Cenário: Daniel Bramatti
Constrangimento é primeiro efeito
Ao decidir publicar na internet os salários e vantagens de
todos os funcionários públicos federais, a presidente Dilma Rousseff criou um
embaraço para outros Poderes e esferas de governo que optaram por manter esses
dados sob sigilo. O governo de São Paulo decidiu não divulgar a remuneração dos
servidores de forma individualizada. Em um primeiro momento, o Senado e a
Câmara preferiram dar mais importância ao direito dos funcionários à
privacidade que ao princípio constitucional da publicidade, mas ontem já
reavaliavam sua situação. O governo paulista alega que já pratica a
transparência em relação aos salários, pois a remuneração de cada cargo está publicada
na internet.
O problema é que não é tarefa fácil descobrir onde
determinado servidor se encaixa na estrutura de cargos. Além disso, o salário é
apenas parte dos vencimentos – não há como verificar se há contracheques com
puxadinhos e penduricalhos.
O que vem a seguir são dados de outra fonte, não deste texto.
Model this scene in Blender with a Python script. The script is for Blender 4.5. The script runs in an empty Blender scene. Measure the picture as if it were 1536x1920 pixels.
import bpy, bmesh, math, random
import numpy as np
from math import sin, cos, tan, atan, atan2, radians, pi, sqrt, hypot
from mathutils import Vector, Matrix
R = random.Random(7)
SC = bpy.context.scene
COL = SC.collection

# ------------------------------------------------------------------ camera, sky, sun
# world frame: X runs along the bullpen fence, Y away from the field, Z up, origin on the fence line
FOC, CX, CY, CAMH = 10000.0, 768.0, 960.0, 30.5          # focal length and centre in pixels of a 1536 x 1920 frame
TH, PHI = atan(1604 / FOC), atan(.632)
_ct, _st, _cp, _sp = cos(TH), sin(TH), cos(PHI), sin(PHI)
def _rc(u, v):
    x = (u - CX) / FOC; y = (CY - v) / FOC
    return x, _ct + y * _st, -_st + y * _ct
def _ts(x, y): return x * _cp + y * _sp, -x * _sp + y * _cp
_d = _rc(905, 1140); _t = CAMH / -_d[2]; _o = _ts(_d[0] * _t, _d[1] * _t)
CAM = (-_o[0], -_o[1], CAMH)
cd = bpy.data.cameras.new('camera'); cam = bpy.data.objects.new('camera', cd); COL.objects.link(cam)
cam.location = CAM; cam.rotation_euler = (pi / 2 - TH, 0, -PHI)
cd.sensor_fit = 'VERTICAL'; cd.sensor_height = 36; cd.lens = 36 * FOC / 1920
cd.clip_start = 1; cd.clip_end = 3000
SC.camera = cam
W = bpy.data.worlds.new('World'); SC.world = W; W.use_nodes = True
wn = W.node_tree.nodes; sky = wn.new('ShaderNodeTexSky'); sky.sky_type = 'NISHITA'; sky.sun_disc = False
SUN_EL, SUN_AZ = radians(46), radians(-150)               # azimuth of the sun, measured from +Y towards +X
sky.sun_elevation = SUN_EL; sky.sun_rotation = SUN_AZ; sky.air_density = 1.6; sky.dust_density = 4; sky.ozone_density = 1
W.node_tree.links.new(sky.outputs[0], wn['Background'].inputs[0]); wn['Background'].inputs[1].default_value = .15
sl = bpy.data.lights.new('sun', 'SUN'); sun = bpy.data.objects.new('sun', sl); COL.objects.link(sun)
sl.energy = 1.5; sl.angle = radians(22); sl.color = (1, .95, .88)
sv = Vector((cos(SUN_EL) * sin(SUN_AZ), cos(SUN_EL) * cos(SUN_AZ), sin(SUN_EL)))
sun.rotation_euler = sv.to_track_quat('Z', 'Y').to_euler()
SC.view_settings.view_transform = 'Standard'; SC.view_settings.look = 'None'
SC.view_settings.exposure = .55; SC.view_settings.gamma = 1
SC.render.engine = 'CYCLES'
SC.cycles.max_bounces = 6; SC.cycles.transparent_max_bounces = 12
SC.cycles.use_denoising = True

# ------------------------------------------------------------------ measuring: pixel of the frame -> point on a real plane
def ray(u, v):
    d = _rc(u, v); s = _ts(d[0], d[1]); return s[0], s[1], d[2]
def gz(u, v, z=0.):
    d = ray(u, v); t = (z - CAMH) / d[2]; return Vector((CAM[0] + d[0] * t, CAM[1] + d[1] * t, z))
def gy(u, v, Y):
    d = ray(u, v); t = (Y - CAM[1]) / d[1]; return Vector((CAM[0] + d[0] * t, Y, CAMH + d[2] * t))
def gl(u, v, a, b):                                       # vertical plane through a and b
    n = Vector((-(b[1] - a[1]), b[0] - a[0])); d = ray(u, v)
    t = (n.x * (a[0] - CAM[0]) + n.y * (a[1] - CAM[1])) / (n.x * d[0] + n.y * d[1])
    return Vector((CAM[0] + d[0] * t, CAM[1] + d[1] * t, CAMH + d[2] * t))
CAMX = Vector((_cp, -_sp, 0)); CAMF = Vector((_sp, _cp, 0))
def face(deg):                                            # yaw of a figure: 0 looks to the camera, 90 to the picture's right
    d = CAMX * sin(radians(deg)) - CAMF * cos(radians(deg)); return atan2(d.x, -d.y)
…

O Estadão revelou em 2011, por exemplo, que um
assessor e secretários do governador Geraldo Alckmin engordavam seus salários
com jetons em reuniões do conselho de administração de empresas estatais. O
mesmo ocorre na esfera federal.
A regulamentação da Lei de Acesso à Informação
assinada por Dilma elimina, em tese, as brechas para que os puxadinhos
salariais fiquem ocultos. Se a remuneração real não for divulgada, a própria
lei possibilita que os interessados apresentem requerimentos para ter acesso a
ela. Em caso de resposta negativa, a palavra final deve ser dada pela Justiça.
E o Supremo Tribunal Federal, ao avaliar o caso da Prefeitura de São Paulo –
pioneira na divulgação de salários – , já decidiu que a publicação atende ao
princípio da publicidade sem violar o direito à privacidade.